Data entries
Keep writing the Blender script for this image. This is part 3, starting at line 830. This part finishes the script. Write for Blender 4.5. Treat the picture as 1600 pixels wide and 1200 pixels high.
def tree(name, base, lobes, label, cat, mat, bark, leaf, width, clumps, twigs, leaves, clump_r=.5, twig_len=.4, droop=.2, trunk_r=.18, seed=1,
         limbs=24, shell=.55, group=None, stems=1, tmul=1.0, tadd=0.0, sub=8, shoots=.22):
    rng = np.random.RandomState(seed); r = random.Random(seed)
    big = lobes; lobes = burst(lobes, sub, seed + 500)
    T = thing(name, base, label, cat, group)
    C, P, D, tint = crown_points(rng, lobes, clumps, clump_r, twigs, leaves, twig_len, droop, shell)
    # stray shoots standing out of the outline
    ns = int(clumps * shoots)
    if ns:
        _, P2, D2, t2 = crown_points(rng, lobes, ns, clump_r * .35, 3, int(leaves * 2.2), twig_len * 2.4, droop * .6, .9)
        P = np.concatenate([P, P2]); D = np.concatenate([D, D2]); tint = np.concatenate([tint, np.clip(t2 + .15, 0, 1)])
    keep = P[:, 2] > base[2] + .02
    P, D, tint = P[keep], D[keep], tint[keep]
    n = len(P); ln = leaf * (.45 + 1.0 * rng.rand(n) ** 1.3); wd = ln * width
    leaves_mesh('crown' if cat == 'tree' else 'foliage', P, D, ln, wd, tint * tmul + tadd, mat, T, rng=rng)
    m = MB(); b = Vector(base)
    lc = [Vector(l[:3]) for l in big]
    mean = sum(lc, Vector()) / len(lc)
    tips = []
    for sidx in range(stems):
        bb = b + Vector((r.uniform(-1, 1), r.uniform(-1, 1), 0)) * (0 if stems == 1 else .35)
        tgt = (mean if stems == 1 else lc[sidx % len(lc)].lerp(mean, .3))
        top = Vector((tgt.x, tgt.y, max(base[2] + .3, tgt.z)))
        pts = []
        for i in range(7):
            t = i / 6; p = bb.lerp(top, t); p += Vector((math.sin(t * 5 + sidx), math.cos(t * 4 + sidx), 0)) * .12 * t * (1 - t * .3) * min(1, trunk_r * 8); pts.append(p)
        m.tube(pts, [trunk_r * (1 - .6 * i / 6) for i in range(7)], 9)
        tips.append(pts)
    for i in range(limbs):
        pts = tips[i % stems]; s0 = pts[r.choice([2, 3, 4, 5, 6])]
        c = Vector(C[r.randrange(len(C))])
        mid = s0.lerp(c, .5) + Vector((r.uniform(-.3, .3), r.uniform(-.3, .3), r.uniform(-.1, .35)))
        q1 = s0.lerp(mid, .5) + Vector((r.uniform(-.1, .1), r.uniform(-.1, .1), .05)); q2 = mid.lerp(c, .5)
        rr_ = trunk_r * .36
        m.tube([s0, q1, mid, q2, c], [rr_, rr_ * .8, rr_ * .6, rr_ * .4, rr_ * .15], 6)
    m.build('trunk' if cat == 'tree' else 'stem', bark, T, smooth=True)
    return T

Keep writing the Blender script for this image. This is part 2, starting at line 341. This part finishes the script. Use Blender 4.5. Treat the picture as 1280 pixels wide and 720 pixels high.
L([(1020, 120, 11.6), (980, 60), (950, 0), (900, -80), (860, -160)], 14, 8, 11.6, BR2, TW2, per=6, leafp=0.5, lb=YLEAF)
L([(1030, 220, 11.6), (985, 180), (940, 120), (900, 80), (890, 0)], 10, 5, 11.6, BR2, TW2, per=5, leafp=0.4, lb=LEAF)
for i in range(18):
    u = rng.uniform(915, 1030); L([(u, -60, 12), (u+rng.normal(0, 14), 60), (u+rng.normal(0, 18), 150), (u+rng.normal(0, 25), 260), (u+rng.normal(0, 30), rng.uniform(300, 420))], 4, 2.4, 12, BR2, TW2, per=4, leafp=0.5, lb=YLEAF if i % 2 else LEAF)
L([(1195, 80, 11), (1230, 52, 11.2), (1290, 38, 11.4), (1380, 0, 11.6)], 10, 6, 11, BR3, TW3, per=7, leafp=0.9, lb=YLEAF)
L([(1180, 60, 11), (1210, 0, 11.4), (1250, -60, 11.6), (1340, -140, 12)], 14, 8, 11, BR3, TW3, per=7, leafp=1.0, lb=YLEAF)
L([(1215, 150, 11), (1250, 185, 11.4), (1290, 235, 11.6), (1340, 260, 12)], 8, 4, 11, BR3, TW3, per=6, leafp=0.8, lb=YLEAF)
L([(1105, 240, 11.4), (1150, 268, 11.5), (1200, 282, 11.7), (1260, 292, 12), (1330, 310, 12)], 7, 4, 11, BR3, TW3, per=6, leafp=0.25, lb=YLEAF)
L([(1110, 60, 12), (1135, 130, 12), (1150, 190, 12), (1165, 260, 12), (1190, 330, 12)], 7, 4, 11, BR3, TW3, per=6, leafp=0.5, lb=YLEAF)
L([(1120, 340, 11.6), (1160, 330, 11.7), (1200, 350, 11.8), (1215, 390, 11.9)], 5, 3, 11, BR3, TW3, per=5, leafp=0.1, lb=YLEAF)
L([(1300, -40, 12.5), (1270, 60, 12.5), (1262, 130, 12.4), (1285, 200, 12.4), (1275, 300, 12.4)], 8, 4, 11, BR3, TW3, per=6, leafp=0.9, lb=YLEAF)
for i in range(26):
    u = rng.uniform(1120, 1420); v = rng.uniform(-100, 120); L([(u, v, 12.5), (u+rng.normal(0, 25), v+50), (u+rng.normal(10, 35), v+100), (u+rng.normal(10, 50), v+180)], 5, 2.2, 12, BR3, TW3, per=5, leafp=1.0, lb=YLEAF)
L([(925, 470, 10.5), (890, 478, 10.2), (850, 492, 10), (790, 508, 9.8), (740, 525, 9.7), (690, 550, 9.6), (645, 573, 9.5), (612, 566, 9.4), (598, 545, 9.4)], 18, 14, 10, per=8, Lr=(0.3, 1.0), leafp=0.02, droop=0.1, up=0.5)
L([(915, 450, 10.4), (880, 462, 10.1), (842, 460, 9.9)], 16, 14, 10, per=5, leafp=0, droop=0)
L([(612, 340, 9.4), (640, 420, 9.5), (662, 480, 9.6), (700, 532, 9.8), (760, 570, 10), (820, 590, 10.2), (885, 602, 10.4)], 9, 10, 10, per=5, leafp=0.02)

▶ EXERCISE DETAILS
Please output every record, keeping each line exact.

▶ REPLY TO THE TASK
Keep writing the Blender script for this image. This is part 3, starting at line 830. This part finishes the script. Write for Blender 4.5. Treat the picture as 1600 pixels wide and 1200 pixels high.
def tree(name, base, lobes, label, cat, mat, bark, leaf, width, clumps, twigs, leaves, clump_r=.5, twig_len=.4, droop=.2, trunk_r=.18, seed=1,
         limbs=24, shell=.55, group=None, stems=1, tmul=1.0, tadd=0.0, sub=8, shoots=.22):
    rng = np.random.RandomState(seed); r = random.Random(seed)
    big = lobes; lobes = burst(lobes, sub, seed + 500)
    T = thing(name, base, label, cat, group)
    C, P, D, tint = crown_points(rng, lobes, clumps, clump_r, twigs, leaves, twig_len, droop, shell)
    # stray shoots standing out of the outline
    ns = int(clumps * shoots)
    if ns:
        _, P2, D2, t2 = crown_points(rng, lobes, ns, clump_r * .35, 3, int(leaves * 2.2), twig_len * 2.4, droop * .6, .9)
        P = np.concatenate([P, P2]); D = np.concatenate([D, D2]); tint = np.concatenate([tint, np.clip(t2 + .15, 0, 1)])
    keep = P[:, 2] > base[2] + .02
    P, D, tint = P[keep], D[keep], tint[keep]
    n = len(P); ln = leaf * (.45 + 1.0 * rng.rand(n) ** 1.3); wd = ln * width
    leaves_mesh('crown' if cat == 'tree' else 'foliage', P, D, ln, wd, tint * tmul + tadd, mat, T, rng=rng)
    m = MB(); b = Vector(base)
    lc = [Vector(l[:3]) for l in big]
    mean = sum(lc, Vector()) / len(lc)
    tips = []
    for sidx in range(stems):
        bb = b + Vector((r.uniform(-1, 1), r.uniform(-1, 1), 0)) * (0 if stems == 1 else .35)
        tgt = (mean if stems == 1 else lc[sidx % len(lc)].lerp(mean, .3))
        top = Vector((tgt.x, tgt.y, max(base[2] + .3, tgt.z)))
        pts = []
        for i in range(7):
            t = i / 6; p = bb.lerp(top, t); p += Vector((math.sin(t * 5 + sidx), math.cos(t * 4 + sidx), 0)) * .12 * t * (1 - t * .3) * min(1, trunk_r * 8); pts.append(p)
        m.tube(pts, [trunk_r * (1 - .6 * i / 6) for i in range(7)], 9)
        tips.append(pts)
    for i in range(limbs):
        pts = tips[i % stems]; s0 = pts[r.choice([2, 3, 4, 5, 6])]
        c = Vector(C[r.randrange(len(C))])
        mid = s0.lerp(c, .5) + Vector((r.uniform(-.3, .3), r.uniform(-.3, .3), r.uniform(-.1, .35)))
        q1 = s0.lerp(mid, .5) + Vector((r.uniform(-.1, .1), r.uniform(-.1, .1), .05)); q2 = mid.lerp(c, .5)
        rr_ = trunk_r * .36
        m.tube([s0, q1, mid, q2, c], [rr_, rr_ * .8, rr_ * .6, rr_ * .4, rr_ * .15], 6)
    m.build('trunk' if cat == 'tree' else 'stem', bark, T, smooth=True)
    return T

Keep writing the Blender script for this image. This is part 2, starting at line 341. This part finishes the script. Use Blender 4.5. Treat the picture as 1280 pixels wide and 720 pixels high.
L([(1020, 120, 11.6), (980, 60), (950, 0), (900, -80), (860, -160)], 14, 8, 11.6, BR2, TW2, per=6, leafp=0.5, lb=YLEAF)
L([(1030, 220, 11.6), (985, 180), (940, 120), (900, 80), (890, 0)], 10, 5, 11.6, BR2, TW2, per=5, leafp=0.4, lb=LEAF)
for i in range(18):
    u = rng.uniform(915, 1030); L([(u, -60, 12), (u+rng.normal(0, 14), 60), (u+rng.normal(0, 18), 150), (u+rng.normal(0, 25), 260), (u+rng.normal(0, 30), rng.uniform(300, 420))], 4, 2.4, 12, BR2, TW2, per=4, leafp=0.5, lb=YLEAF if i % 2 else LEAF)
L([(1195, 80, 11), (1230, 52, 11.2), (1290, 38, 11.4), (1380, 0, 11.6)], 10, 6, 11, BR3, TW3, per=7, leafp=0.9, lb=YLEAF)
L([(1180, 60, 11), (1210, 0, 11.4), (1250, -60, 11.6), (1340, -140, 12)], 14, 8, 11, BR3, TW3, per=7, leafp=1.0, lb=YLEAF)
L([(1215, 150, 11), (1250, 185, 11.4), (1290, 235, 11.6), (1340, 260, 12)], 8, 4, 11, BR3, TW3, per=6, leafp=0.8, lb=YLEAF)
L([(1105, 240, 11.4), (1150, 268, 11.5), (1200, 282, 11.7), (1260, 292, 12), (1330, 310, 12)], 7, 4, 11, BR3, TW3, per=6, leafp=0.25, lb=YLEAF)
L([(1110, 60, 12), (1135, 130, 12), (1150, 190, 12), (1165, 260, 12), (1190, 330, 12)], 7, 4, 11, BR3, TW3, per=6, leafp=0.5, lb=YLEAF)
L([(1120, 340, 11.6), (1160, 330, 11.7), (1200, 350, 11.8), (1215, 390, 11.9)], 5, 3, 11, BR3, TW3, per=5, leafp=0.1, lb=YLEAF)
L([(1300, -40, 12.5), (1270, 60, 12.5), (1262, 130, 12.4), (1285, 200, 12.4), (1275, 300, 12.4)], 8, 4, 11, BR3, TW3, per=6, leafp=0.9, lb=YLEAF)
for i in range(26):
    u = rng.uniform(1120, 1420); v = rng.uniform(-100, 120); L([(u, v, 12.5), (u+rng.normal(0, 25), v+50), (u+rng.normal(10, 35), v+100), (u+rng.normal(10, 50), v+180)], 5, 2.2, 12, BR3, TW3, per=5, leafp=1.0, lb=YLEAF)
L([(925, 470, 10.5), (890, 478, 10.2), (850, 492, 10), (790, 508, 9.8), (740, 525, 9.7), (690, 550, 9.6), (645, 573, 9.5), (612, 566, 9.4), (598, 545, 9.4)], 18, 14, 10, per=8, Lr=(0.3, 1.0), leafp=0.02, droop=0.1, up=0.5)
L([(915, 450, 10.4), (880, 462, 10.1), (842, 460, 9.9)], 16, 14, 10, per=5, leafp=0, droop=0)
L([(612, 340, 9.4), (640, 420, 9.5), (662, 480, 9.6), (700, 532, 9.8), (760, 570, 10), (820, 590, 10.2), (885, 602, 10.4)], 9, 10, 10, per=5, leafp=0.02)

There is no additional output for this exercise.